The raucous hip-hop tune "It's Hard Out Here for a Pimp" from "Hustle &
Flow," whose expletive-laden lyrics had to be toned down for performance at the
Oscars, won the prize for best song. The song was written by the rap group Three
6 Mafia, aka Jordan Houston, Cedric Coleman and Paul Beauregard.
Featuring dancers dressed as hookers and pimps gyrating on stage, the song's
performance stood in sharp contrast to the other nominated tunes and the general
stateliness of the Oscars.
"You know what? I think it just got a little easier out here for a pimp,"

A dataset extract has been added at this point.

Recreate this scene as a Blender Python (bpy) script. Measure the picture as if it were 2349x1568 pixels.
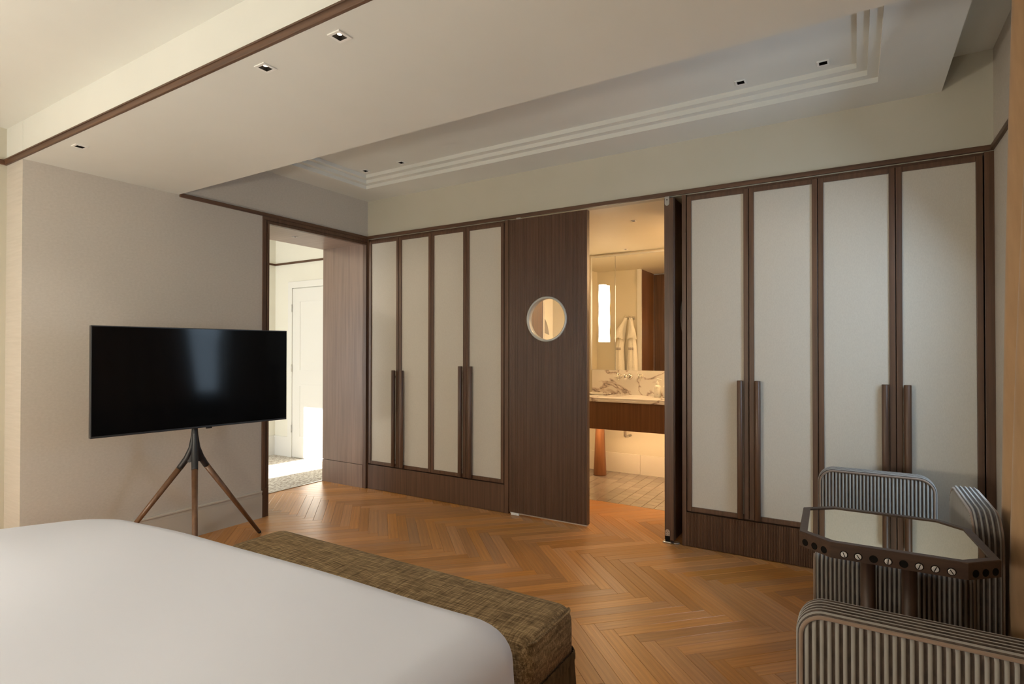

joked Oscar host Jon Stewart.
The stop-motion family tale "Wallace & Gromit: The Curse of the
Were-Rabbit" won the Oscar for best animated feature film. The Antarctic nature
tale "March of the Penguins," a surprise smash at the box office, was honored as
best documentary.
"King Kong," from "Lord of the Rings" creator Peter Jackson, won three
Oscars, for visual effects, sound mixing and sound editing. The Japan drama
"Memoirs of a Geisha" also earned three, for cinematography, costume design and
art direction, while the fantasy epic "The Chronicles of Narnia: The Lion, the
Witch and the Wardrobe" was picked for best makeup.
South Africa's drama "Tsotsi," based on Athol Fugard's novel about a young
hoodlum reclaiming his own humanity, won for foreign-language film, beating the
controversial Palestinian terrorism saga "Paradise Now."